**SUPPLIED RECORDS**.
____________

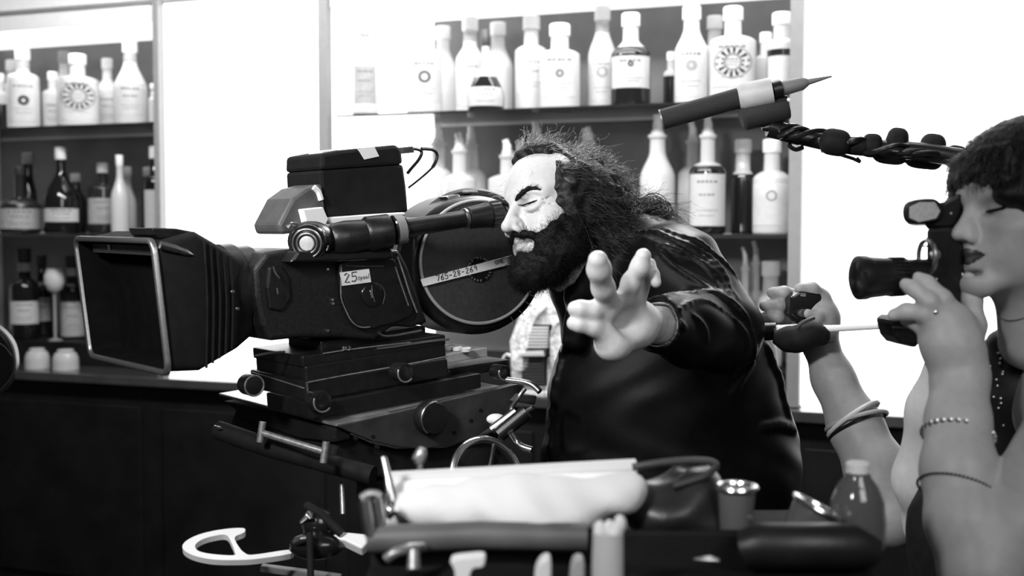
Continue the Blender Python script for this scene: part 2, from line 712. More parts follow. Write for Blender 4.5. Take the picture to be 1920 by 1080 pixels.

____________

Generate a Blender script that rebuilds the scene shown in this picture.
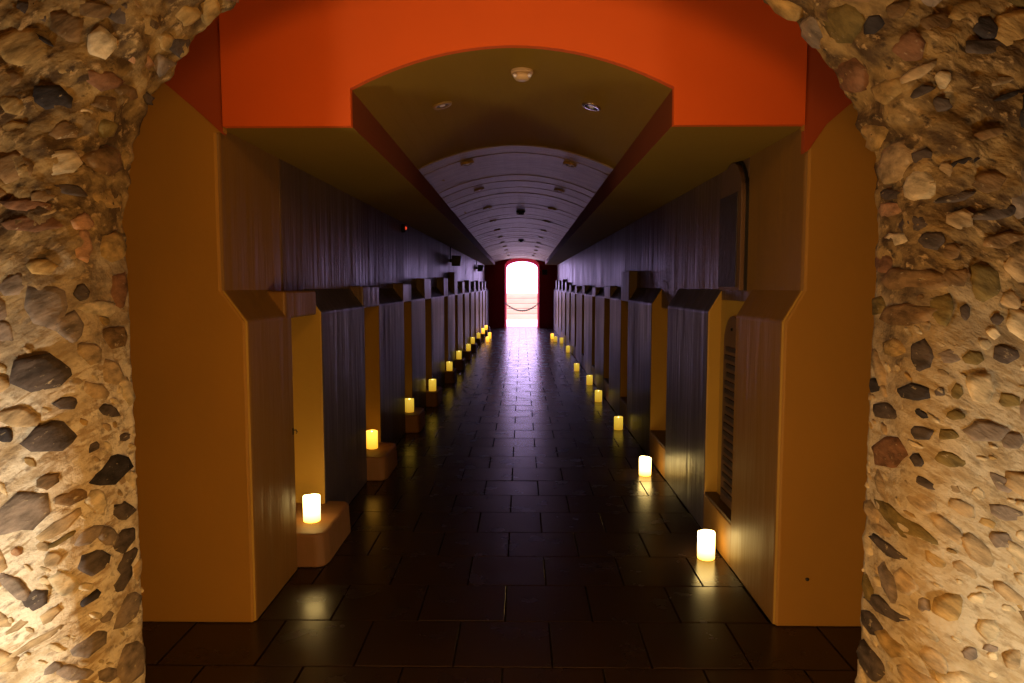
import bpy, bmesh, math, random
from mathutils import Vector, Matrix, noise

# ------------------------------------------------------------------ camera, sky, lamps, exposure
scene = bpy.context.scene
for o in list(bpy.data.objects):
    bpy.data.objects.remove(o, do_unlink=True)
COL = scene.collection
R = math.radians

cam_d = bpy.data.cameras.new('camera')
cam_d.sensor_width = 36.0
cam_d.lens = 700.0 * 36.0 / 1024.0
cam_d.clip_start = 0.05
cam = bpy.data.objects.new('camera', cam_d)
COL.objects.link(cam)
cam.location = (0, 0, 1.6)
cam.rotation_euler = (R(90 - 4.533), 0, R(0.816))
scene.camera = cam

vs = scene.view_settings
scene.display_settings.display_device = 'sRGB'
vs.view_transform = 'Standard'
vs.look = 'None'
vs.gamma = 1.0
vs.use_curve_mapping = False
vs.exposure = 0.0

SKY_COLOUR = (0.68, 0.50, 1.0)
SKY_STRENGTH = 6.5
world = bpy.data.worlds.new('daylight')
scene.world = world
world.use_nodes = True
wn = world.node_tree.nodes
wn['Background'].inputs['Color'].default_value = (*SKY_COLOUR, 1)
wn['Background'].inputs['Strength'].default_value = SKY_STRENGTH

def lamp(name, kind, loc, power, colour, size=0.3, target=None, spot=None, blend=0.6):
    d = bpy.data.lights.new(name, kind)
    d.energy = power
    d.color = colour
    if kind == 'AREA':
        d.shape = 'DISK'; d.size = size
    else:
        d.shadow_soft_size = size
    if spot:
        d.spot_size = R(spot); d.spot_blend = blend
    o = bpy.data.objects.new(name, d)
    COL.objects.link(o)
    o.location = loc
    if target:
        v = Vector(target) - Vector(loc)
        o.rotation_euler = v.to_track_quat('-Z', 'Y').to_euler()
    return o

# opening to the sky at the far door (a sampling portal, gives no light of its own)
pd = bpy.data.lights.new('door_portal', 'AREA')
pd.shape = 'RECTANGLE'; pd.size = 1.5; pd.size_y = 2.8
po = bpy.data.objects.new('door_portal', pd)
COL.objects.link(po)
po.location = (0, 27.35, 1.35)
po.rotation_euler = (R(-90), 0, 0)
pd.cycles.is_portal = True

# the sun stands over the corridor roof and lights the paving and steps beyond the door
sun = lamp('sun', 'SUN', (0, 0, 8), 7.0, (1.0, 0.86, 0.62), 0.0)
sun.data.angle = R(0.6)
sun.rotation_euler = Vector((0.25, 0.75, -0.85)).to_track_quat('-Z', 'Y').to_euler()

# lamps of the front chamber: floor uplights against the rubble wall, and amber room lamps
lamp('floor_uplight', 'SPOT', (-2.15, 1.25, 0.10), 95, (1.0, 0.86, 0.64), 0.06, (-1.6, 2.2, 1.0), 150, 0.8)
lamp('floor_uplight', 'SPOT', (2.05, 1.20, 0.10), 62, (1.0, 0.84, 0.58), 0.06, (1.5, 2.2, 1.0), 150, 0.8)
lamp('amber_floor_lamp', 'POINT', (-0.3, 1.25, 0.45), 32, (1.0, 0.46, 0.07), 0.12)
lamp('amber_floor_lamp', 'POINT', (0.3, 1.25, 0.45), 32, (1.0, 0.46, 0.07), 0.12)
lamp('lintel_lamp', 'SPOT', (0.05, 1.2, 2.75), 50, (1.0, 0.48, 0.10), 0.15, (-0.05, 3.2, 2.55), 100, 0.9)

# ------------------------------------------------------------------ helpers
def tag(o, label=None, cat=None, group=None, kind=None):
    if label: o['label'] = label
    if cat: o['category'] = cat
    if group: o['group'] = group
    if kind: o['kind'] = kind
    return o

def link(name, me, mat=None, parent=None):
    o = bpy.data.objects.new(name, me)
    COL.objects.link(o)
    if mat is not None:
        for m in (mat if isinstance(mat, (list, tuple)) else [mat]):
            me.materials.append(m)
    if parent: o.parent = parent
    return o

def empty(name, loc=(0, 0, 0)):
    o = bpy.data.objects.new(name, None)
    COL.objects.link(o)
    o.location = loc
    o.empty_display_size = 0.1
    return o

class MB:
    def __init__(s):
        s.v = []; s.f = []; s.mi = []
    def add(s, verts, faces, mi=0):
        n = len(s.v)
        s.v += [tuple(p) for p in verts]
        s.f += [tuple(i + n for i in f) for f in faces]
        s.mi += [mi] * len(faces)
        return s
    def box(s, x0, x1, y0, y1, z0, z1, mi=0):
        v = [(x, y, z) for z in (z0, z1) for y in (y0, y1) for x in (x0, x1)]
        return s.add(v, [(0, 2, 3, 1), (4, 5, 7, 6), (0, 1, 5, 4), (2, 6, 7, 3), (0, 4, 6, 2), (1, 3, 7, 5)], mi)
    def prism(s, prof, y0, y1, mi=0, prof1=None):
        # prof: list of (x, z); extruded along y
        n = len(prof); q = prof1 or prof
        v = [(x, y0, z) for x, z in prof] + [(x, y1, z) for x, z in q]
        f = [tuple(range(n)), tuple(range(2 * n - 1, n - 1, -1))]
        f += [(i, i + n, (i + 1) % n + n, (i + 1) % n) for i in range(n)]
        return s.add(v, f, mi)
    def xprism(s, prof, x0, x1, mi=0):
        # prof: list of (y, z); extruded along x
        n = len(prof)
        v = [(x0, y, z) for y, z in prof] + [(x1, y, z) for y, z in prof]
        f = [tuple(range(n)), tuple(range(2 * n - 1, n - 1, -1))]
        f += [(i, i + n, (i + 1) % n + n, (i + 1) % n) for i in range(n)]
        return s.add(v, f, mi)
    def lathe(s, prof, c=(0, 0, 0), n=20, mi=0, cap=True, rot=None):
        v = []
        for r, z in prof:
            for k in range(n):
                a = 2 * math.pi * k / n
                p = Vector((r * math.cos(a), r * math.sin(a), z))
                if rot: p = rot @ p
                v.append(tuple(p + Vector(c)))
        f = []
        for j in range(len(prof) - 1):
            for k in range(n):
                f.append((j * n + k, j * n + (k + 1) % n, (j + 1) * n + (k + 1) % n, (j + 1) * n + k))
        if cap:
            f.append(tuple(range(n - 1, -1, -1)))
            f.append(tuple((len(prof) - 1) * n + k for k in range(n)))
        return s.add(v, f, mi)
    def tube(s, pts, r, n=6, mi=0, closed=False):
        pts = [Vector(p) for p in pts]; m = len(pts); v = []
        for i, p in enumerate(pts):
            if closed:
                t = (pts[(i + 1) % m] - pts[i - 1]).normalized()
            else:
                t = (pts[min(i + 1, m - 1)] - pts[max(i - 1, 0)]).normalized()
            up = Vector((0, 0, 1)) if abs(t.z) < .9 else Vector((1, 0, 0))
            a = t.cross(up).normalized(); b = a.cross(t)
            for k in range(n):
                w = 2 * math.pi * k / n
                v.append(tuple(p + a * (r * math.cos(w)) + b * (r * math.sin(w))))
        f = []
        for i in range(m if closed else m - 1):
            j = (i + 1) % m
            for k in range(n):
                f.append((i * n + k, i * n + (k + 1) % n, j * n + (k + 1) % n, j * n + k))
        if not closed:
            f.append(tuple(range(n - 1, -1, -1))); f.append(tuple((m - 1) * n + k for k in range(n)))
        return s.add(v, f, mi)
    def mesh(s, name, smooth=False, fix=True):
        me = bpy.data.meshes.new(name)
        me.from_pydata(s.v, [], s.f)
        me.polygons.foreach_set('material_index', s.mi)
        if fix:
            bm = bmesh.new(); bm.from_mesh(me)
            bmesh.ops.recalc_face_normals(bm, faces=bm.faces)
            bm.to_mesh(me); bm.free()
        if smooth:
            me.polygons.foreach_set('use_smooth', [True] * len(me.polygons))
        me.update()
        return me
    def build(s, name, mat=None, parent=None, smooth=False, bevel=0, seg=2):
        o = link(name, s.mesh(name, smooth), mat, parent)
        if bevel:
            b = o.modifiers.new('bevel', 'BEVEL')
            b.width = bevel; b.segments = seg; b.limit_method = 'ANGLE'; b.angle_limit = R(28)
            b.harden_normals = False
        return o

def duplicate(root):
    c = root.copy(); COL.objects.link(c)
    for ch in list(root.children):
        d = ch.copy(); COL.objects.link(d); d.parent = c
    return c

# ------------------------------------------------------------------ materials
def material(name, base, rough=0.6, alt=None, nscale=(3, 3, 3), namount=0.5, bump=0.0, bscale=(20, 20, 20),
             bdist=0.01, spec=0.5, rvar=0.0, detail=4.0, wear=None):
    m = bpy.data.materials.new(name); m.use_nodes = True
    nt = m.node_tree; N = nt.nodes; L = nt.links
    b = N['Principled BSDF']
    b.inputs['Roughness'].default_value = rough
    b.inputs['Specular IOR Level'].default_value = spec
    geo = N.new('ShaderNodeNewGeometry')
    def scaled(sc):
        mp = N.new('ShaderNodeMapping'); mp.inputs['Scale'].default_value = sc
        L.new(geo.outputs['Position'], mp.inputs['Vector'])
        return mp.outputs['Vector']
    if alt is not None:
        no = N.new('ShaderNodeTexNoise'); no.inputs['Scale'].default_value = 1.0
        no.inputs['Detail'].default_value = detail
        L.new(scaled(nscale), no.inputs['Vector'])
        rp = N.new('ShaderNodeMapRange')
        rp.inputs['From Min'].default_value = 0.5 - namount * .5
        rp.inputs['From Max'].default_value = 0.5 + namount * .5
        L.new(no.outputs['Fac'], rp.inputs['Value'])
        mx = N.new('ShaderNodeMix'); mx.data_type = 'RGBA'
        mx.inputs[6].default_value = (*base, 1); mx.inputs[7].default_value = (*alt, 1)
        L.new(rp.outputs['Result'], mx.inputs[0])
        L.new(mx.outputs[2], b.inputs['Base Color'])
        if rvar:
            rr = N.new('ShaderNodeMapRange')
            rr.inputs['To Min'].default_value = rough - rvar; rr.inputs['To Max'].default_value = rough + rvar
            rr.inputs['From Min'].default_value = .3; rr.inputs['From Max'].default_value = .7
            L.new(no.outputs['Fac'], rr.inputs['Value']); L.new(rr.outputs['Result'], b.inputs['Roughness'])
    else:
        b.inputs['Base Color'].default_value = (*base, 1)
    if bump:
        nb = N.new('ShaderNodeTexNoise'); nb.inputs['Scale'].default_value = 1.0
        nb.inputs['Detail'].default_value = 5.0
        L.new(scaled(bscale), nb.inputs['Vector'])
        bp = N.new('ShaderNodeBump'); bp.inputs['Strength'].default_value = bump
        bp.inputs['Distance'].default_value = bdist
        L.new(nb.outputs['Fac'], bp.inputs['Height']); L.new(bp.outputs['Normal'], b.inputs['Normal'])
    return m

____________

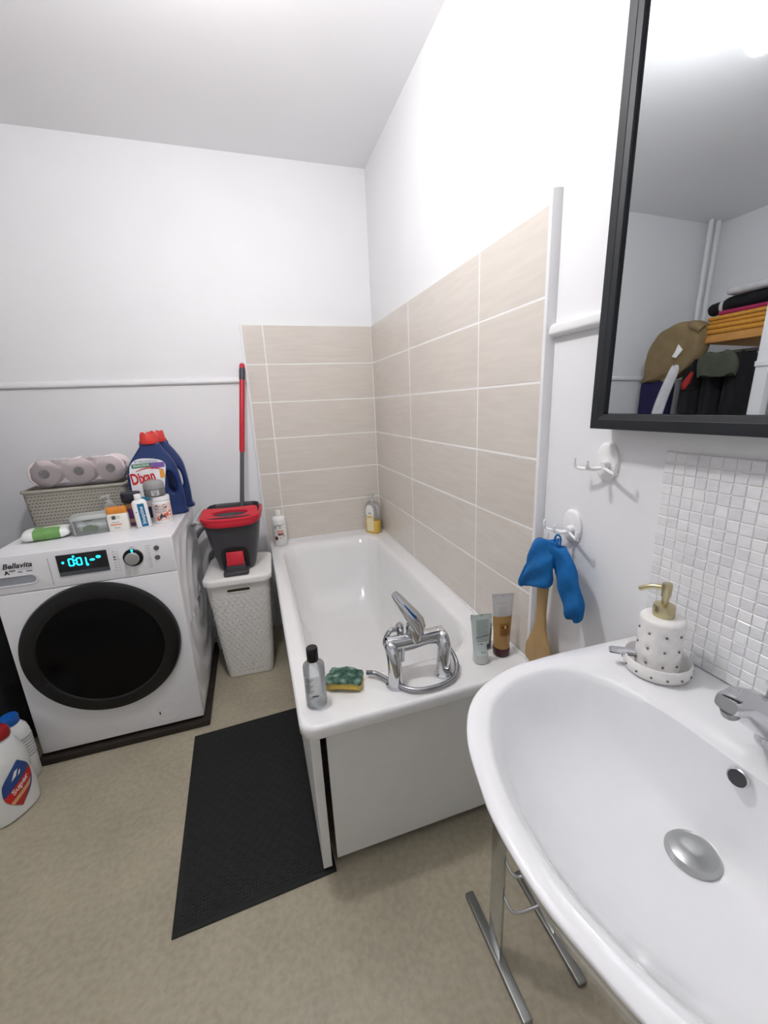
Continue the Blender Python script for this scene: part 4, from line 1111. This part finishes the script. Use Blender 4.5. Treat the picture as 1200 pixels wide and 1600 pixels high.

____________

Above are some records. Output exactly the lines from the one that contains "Generate a Blender" to the one that contains "from mathutils import Vector, Matrix, noise", keeping both, and omit the pictures.

**TASK OUTPUT**.
Generate a Blender script that rebuilds the scene shown in this picture.
import bpy, bmesh, math, random
from mathutils import Vector, Matrix, noise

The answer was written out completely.